* _Source data_:
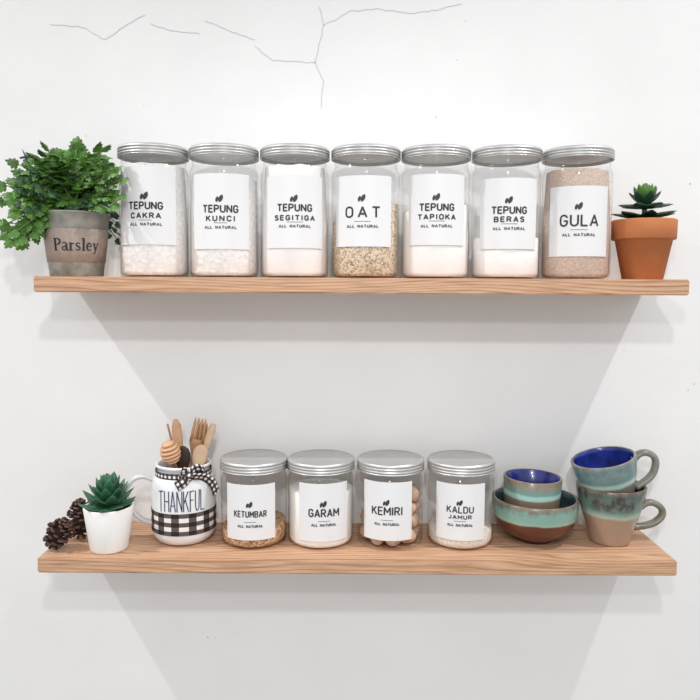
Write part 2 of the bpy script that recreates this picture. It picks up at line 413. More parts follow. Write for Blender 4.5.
def make_jar(kind, px_c, base_z, Yax, off_px, word_lines, ys, half_deg, label, lid_py):
    """ys: pixel rows (label top, label bottom); word_lines: (text, rows top/bottom, width px, stroke)"""
    zz = base_z+(.17 if kind == 'tall' else .1)
    x = at(px_c, lid_py, Yax).x
    a0 = math.atan2(-x, Yax-CY)
    half_px = RB/mpp(Yax, base_z+.05)
    rot = a0+math.asin(max(-1, min(1, off_px/half_px)))
    t = thing('storage_jar', (x, Yax, base_z), label, 'jar', 'tall jars on the upper shelf' if kind == 'tall' else 'short jars on the lower shelf', rot)
    if kind not in proto:
        pb, pl = (bt, lt) if kind == 'tall' else (bs, ls)
        ob = lathe('jar_body', pb, M['pet'], t, 80); ol = lathe('lid', pl, M['alu'], t, 80)
        hh, lh = (TALL_H, TALL_LID) if kind == 'tall' else (SHORT_H, SHORT_LID); zl = hh-lh+.0035
        li = lathe('lid_liner', [(0, zl), (RL-.0042, zl), (RL-.0040, zl+.0002), (RL-.0040, zl+.0015), (0, zl+.0015)], M['liner'], ol, 48); li['label'] = 'white inner disc of the lid'
        proto[kind] = (ob, ol, li)
    else:
        for s in proto[kind][:2]:
            c = s.copy(); COL.objects.link(c); c.parent = t
        d = proto[kind][2].copy(); COL.objects.link(d); d.parent = c
    Yf = Yax-RB
    pxx = px_c+off_px
    zof = lambda py: at(pxx, py, Yf).z-base_z
    sc = mpp(Yf, base_z+.05)
    z1, z0 = zof(ys[0]), zof(ys[1]); A = R_(half_deg)
    V, Fc = [], []; n = 28
    for i in range(n+1):
        a = -A+2*A*i/n
        for (rr, z) in ((RB+.00035, z0), (RB+.00035, z1), (RB+.0001, z1), (RB+.0001, z0)):
            V.append((rr*math.sin(a), -rr*math.cos(a), z))
    for i in range(n):
        for k in range(4): Fc.append((i*4+k, (i+1)*4+k, (i+1)*4+(k+1) % 4, i*4+(k+1) % 4))
    Fc += [(0, 1, 2, 3), tuple(n*4+k for k in (3, 2, 1, 0))]
    lab = build('paper_label', V, Fc, M['paper'], t, False)
    sf = cyl_surf(RB, .0006)
    V, Fc = [], []
    for (txt, y0, y1, wpx, stroke, gap) in word_lines:
        v1, v0 = zof(y0), zof(y1)
        V2, F2 = [], []
        if txt == '*': leaf_icon(0, (v0+v1)/2, (v1-v0)*1.05, V, Fc); continue
        if txt == '-': ribbon_strokes([[(-wpx*sc/2, v0), (wpx*sc/2, v0)]], .0007, V2, F2)
        else:
            s = stroke*sc; ribbon_strokes(text_strokes(txt, 0, v0+s/2, wpx*sc-s, (v1-v0)-s, gap), s, V2, F2)
        if txt in ('-',) or (txt.startswith('ALL')):
            wrapped('small_print', V2, F2, sf, M['ink_soft'], lab)
        else:
            i = len(V); V += V2; Fc += [tuple(j+i for j in f) for f in F2]
    wrapped('lettering', V, Fc, sf, M['ink'], lab)
    return t, x
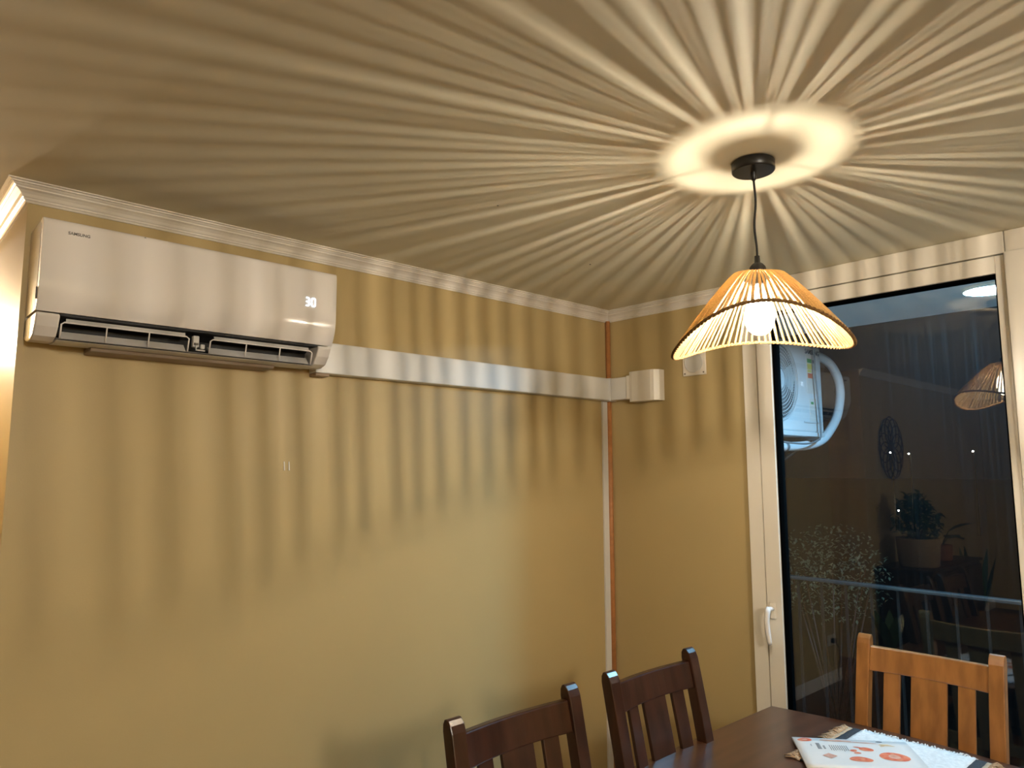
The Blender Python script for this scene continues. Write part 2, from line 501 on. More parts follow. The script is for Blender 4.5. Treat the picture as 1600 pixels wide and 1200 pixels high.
for k in range(72):
    a = 2 * PI * k / 72; a2 = a + .55
    pts = []
    for s in range(7):
        q = s / 6; rr = .062 + q * (fr - .062); aa = a + .5 * q
        pts.append((fx + rr * math.cos(aa), uy0 - .017, fz + rr * math.sin(aa)))
    tube(gr, pts, .0015, 4, cap=False)
o = obj('grille_wires', gr, M_unitg, U); o['kind'] = 'stuff'
bm = new(); lathe(bm, [(0, .026), (.05, .026), (.062, .022), (.062, .014), (0, .014)], n=32, mtx=on_front(fx, fz)); obj('grille_hub', bm, M_unit, U)
for k in range(3):      # fan blades behind the wires
    bm = new()
    a0 = k * 2 * PI / 3
    t2 = bmesh.new()
    vs = []
    for (rr, aa, dy) in ((.05, 0, -.006), (.20, -.35, -.004), (.215, .1, -.006), (.20, .55, -.010), (.05, .7, -.010)):
        vs.append(t2.verts.new((fx + rr * math.cos(a0 + aa), uy0 + dy, fz + rr * math.sin(a0 + aa))))
    t2.faces.new(vs)
    bmesh.ops.solidify(t2, geom=t2.faces[:], thickness=.002)
    merge(bm, t2)
    obj('fan_blade', bm, M_unitg, U)
bm = text_bm('SAMSUNG', .042, Matrix.Translation((4.262, uy0 - .001, uz1 - .055)) @ Matrix.Rotation(PI / 2, 4, 'X'))
obj('lettering', bm, M_logo_out, U)
for (nm, m, x0, z0, x1, z1) in (('label_panel', M_paper, 4.27, .30, 4.40, .54), ('label_stripe', M_green, 4.285, .49, 4.345, .515), ('label_stripe', M_logo_out, 4.36, .492, 4.385, .512),
                           ('label_stripe', M_yel, 4.285, .45, 4.345, .485), ('label_stripe', M_yel, 4.285, .43, 4.335, .446), ('label_stripe', M_red, 4.285, .395, 4.35, .425),
                           ('label_stripe', M_green, 4.31, .235, 4.345, .25), ('label_panel', M_paper, 4.29, .13, 4.385, .27)):
    bm = new(); off = .0012 if nm == 'label_panel' else .002
    box(bm, x0, uy0 - off, z0, x1, uy0, z1); obj(nm, bm, m, U)
bm = new(); box(bm, 4.205, uy0 - .006, .118, 4.446, uy0, .128, .002); obj('grip_slot', bm, M_unitg, U)
# brackets
for x in (3.78, 4.33):
    bm = new()
    box(bm, x - .02, uy0 - .03, .015, x + .02, 2.40, .035, .002)
    box(bm, x - .02, 2.385, -.28, x + .02, 2.40, .03, .002)
    tube(bm, [(x, uy0 + .02, .02), (x, 2.39, -.24)], .012, 8)
    obj('bracket', bm, M_rail, U)
pipes = thing('insulated_pipes', 'white wrapped pipe loop curving out beside the outdoor unit', 'pipe', (0, 0, 1.8))
ctrl = [(4.46, 2.10, .585), (4.53, 2.04, .570), (4.62, 1.995, .525), (4.70, 1.98, .45), (4.74, 1.98, .36), (4.725, 1.98, .27), (4.665, 1.98, .17), (4.57, 1.985, .085), (4.47, 1.995, .022), (4.34, 2.02, -.012), (4.15, 2.05, -.024), (3.9, 2.08, -.026), (3.6, 2.1, -.026)]
def smooth_path(P, n=6):
    P = [Vector(p) for p in P]; out = []
    for i in range(len(P) - 1):
        a, b, c, d = P[max(i - 1, 0)], P[i], P[i + 1], P[min(i + 2, len(P) - 1)]
        for s in range(n):
            t = s / n
            out.append(.5 * ((2 * b) + (c - a) * t + (2 * a - 5 * b + 4 * c - d) * t * t + (3 * b - a - 3 * c + d) * t ** 3))
    out.append(P[-1]); return out
bm = new(); tube(bm, smooth_path(ctrl), .028, 12); obj('wrapped_pipe', bm, M_hose, pipes)
bm = new(); tube(bm, smooth_path([(4.335, 1.955, .60), (4.335, 1.955, .42), (4.35, 1.952, .25), (4.36, 1.95, .08), (4.33, 1.95, .02), (4.15, 1.955, -.01), (3.8, 1.97, .0)]), .006, 6)
tag(obj('drain_cable', bm, M_cable_tie, pipes), 'thin grey cable')
bm = new(); lathe(bm, [(.029, -.012), (.031, -.010), (.031, .010), (.029, .012)], n=16, mtx=Matrix.Translation((4.10, 2.055, -.025)) @ Matrix.Rotation(PI / 2, 4, 'Y'))
obj('tape_band', bm, M_cable_tie, pipes)

# shrub beyond the balcony
def foliage(bm, c, rx, ry, rz, n, ls, dens=.4, rnd=random):
    for i in range(n):
        while True:
            p = Vector((rnd.uniform(-1, 1), rnd.uniform(-1, 1), rnd.uniform(-1, 1)))
            if p.length < 1: break
        p = Vector((c[0] + p.x * rx, c[1] + p.y * ry, c[2] + p.z * rz))
        e = Matrix.Rotation(rnd.uniform(0, 6.28), 3, 'Z') @ Matrix.Rotation(rnd.uniform(-1, 1), 3, 'X')
        l = ls * rnd.uniform(.7, 1.3)
        q = [e @ Vector(v) + p for v in ((0, 0, 0), (l * .28, l * .5, .1 * l), (0, l, -.1 * l), (-l * .28, l * .5, .1 * l))]
        bm.faces.new([bm.verts.new(v) for v in q])
sh = thing('garden_shrub', 'loose feathery garden shrub faintly visible in the dark', 'shrub', (6.3, 2.8, -2.0))
bm = new(); foliage(bm, (0, 0, 2.75), .38, .5, .42, 1100, .035)
o = obj('foliage', bm, M_leaf_out, sh); o['kind'] = 'stuff'
bm = new()
for k in range(9):
    a = k * .7; tube(bm, [(0, 0, 0), (.05 * math.cos(a), .05 * math.sin(a), 1.6), (.25 * math.cos(a), .35 * math.sin(a), 2.8)], [.02, .014, .004], 6)
obj('stem', bm, M_cab, sh)
bm = new(); box(bm, 4.3, -150, -2.1, 250, 250, -2.0)
sobj('ground', bm, mat('dark_soil_ground', (.02, .02, .018), .95), 'dark ground outside', 'ground')
# far street lamps
spots = [((45, 16.095, 2.52), 'leftmost of the distant street lamps in line with the wall ornament reflection'),
         ((45, 15.095, 2.43), 'middle distant street lamp just right of the wall ornament reflection'),
         ((45, 11.87, 2.51), 'rightmost distant street lamp below the reflected lampshade'),
         ((45, 15.845, -.83), 'lowest distant street lamp, beside the reflected leafy plant')]
for i, (p, lb) in enumerate(spots):
    t = thing('street_lamp', lb, 'street lamp', (p[0], p[1], -2.0), group='distant street lamps')
    h = p[2] + 2.0
    bm = new(); tube(bm, [(0.2, 0, 0), (0.2, 0, h * .97), (0.1, 0, h + .02), (0, 0, h + .04)], [.06, .04, .03, .03], 8); obj('pole', bm, M_black, t)
    bm = new(); lathe(bm, [(0, .035), (.035, .025), (.05, 0), (.035, -.025), (0, -.035)], (0, 0, h), 12); obj('lamp_head', bm, M_star, t)

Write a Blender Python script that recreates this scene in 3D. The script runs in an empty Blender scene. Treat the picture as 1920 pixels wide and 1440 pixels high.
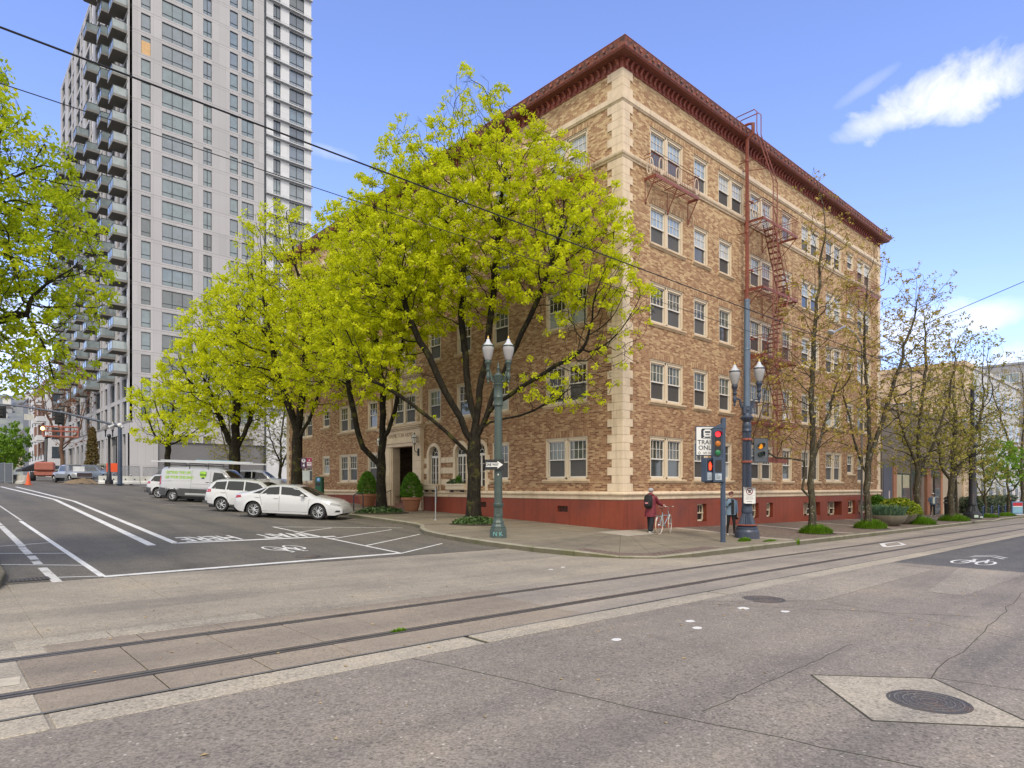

* _Work required_: Search the preceding listing for "More" and extract every line where it is found.

* _Answer to the exercise_:
Write part 2 of the bpy script that recreates this picture. It picks up at line 413. More parts follow. Write for Blender 4.5.
The Blender Python script for this scene continues. Write part 2, from line 501 on. More parts follow. The script is for Blender 4.5. Treat the picture as 1600 pixels wide and 1200 pixels high.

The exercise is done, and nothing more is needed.